スマート農業の実証実験に使っているIoTコテージと山口氏=長崎市(アドミン提供)

 長崎、西海両市にまたがる山中で、IT企業アドミン(長崎市、山口知宏代表取締役)によるスマート農業の実証実験が進んでいる。人工知能(AI)やIoT(モノのインターネット)の技術を駆使して田畑を遠隔管理。低コストで建築できる住居兼管理棟「IoTコテージ」や支援ロボットの研究開発も加速させている。
 8畳ほどの室内にエアコンを備え、中2階は就寝スペース。壁に内蔵したモニターには周囲の畑が映る。鳥獣被害などをカメラで監視する。田んぼの水温や水位をセンサーで測り、リアルタイムで表示。注水のタイミングや量を最適に自動調整している。これらのデータは出先でもスマートフォンでチェック可能。問題があればアラートメールが届き、遠隔操作できる。

モニターには田畑のデータが表示される。スマホでもチェックできる

 このIoTコテージは「ルートヴィレッジ」の一角にある。アドミンが、ながさき県民の森に近い約110万平方メートルの山林を購入し、昨年4月から整備を本格化。当初「スマートビレッジ」と名付けたが、国連の持続可能な開発目標(SDGs)推進に向け、「根(ルート)を強く張り持続可能な世界を育もう」との思いを込め改称した。スマート農業は一般社団法人サイバースマートシティ創造協議会(橋本剛代表理事)と連携している。
 コテージの電源は屋根上の太陽光パネルで最大発電量1260ワット時。雨どいをタンクにつなぎ散水用雨水を確保する。今後は飲水用ろ過や生活排水処理のシステムを加え、風力やバイオマスの発電も見据える。材料費はわずか50万円程度(家電除く)。いずれはオープンソースとして設計図やプログラムを公開し、難民キャンプや被災地で活用してもらい「テクノロジーで世界に貢献する」(山口氏)という。
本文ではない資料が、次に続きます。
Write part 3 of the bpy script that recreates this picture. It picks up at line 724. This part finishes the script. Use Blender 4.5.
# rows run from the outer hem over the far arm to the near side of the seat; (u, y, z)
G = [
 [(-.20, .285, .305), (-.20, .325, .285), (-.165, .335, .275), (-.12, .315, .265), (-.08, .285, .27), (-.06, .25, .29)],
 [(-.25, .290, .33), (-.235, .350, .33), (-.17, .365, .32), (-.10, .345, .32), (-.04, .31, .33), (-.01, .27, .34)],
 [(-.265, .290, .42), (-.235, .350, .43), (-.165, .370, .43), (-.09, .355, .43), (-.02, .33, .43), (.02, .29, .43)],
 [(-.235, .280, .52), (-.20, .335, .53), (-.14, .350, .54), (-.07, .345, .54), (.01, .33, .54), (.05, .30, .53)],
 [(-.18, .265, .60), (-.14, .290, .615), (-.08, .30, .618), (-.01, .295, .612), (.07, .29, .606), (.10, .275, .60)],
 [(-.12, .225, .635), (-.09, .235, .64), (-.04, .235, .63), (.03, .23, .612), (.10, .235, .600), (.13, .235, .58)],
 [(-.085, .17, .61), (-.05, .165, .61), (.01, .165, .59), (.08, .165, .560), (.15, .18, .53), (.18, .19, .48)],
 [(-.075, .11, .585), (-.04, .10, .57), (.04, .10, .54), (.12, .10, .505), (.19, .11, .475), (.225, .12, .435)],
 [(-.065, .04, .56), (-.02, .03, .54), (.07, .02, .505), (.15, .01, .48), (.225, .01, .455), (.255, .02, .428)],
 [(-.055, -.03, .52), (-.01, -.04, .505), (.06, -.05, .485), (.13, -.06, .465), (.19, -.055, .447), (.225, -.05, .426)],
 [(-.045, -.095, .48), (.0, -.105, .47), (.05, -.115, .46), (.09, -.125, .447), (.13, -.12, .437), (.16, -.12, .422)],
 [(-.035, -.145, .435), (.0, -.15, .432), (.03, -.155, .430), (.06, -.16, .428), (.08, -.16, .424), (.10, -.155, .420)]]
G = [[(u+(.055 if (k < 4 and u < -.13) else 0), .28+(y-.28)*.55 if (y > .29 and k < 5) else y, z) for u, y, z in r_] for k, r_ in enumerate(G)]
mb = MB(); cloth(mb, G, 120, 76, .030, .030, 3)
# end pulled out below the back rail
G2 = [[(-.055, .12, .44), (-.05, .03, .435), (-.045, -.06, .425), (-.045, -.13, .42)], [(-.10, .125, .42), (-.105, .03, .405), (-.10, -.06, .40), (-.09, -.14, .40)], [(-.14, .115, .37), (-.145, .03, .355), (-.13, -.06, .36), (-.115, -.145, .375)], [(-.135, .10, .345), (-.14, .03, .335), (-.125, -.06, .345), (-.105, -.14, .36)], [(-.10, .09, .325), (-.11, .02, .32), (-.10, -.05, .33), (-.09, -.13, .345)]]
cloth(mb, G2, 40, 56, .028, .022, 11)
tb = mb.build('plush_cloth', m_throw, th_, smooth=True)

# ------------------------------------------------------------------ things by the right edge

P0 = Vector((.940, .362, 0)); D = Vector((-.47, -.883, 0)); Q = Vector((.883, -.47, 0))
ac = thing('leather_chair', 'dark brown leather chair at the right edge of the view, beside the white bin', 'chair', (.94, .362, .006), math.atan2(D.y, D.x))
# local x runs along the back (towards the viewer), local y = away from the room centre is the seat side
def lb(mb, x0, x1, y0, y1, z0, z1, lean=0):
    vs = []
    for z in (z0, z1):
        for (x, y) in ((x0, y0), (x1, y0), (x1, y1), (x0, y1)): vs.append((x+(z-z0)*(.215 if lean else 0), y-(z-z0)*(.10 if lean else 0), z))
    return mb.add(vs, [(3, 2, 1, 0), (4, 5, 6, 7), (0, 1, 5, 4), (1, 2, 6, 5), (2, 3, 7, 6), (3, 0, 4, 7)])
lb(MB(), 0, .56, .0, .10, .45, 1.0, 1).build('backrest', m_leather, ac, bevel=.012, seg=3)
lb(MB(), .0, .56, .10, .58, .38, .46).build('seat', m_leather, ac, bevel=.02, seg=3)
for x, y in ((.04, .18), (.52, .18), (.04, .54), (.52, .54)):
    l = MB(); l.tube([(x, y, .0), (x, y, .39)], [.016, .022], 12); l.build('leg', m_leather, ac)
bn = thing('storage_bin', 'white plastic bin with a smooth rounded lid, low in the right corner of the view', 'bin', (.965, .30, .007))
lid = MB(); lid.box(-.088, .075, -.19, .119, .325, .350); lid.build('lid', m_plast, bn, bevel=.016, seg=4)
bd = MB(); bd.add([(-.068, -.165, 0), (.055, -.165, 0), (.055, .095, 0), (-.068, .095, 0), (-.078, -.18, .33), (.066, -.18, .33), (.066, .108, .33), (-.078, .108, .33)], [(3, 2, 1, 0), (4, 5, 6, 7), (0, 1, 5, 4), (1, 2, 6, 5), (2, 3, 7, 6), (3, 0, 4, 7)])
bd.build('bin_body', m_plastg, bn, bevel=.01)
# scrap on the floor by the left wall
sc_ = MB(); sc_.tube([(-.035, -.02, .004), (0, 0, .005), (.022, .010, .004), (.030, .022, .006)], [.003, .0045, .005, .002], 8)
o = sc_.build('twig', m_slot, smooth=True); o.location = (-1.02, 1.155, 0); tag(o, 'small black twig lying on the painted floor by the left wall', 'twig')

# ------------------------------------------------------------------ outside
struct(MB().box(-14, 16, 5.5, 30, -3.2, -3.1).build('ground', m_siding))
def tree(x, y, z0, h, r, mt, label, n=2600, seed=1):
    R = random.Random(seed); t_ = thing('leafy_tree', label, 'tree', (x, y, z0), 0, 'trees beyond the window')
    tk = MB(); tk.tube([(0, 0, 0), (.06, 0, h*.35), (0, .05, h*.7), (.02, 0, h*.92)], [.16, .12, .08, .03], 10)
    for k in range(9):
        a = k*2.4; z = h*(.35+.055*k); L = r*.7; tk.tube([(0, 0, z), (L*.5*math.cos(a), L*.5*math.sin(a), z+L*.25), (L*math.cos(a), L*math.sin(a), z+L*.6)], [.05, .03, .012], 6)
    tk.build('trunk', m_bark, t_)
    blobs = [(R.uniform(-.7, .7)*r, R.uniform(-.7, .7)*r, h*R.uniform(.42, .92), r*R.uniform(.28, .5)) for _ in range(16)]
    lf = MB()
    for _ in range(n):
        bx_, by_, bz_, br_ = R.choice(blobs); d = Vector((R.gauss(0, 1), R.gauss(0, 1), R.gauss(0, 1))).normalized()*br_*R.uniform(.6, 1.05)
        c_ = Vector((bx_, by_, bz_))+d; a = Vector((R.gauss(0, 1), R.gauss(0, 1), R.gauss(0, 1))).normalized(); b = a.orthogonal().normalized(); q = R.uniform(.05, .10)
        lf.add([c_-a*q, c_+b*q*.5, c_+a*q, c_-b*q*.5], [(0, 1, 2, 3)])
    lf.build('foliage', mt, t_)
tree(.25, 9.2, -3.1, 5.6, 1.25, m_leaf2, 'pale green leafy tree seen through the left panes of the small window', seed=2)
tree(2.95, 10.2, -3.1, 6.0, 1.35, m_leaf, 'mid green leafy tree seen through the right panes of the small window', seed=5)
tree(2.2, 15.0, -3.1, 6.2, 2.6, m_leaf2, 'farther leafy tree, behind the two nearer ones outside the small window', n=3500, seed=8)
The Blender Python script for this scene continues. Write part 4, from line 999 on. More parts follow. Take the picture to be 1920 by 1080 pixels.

モニターには気象や土壌水分量など田畑に関するデータが表示される(アドミン提供)

 派生的な活用策として、西海市で昆虫食を扱うBugsWell(バグズウェル)との共同研究で、栄養価が高いコオロギの養殖を今年始める。
 さらにアドミンは、水や液肥を散布するロボットも研究中。それを加速させるため3次元シミュレーターを開発した。CAD(コンピューター利用設計)データを基に、仮想空間で重力や風力などを再現。AIによる機械学習機能を備えており、実機を試作する回数を減らし、開発効率を飛躍的に向上できる。
 これらの技術を人手が不足する農業の生産性向上や兼業の普及に生かす。ルートヴィレッジ内では、IoTコテージを並べる居住区の整備にも着手した。クリエイターやエンジニアら多様な人材が農業未経験でも自給自足し、SDGsに資する研究開発に専念できる環境にする。山口氏は「オープンイノベーションやベンチャー企業創出につなげたい」としている。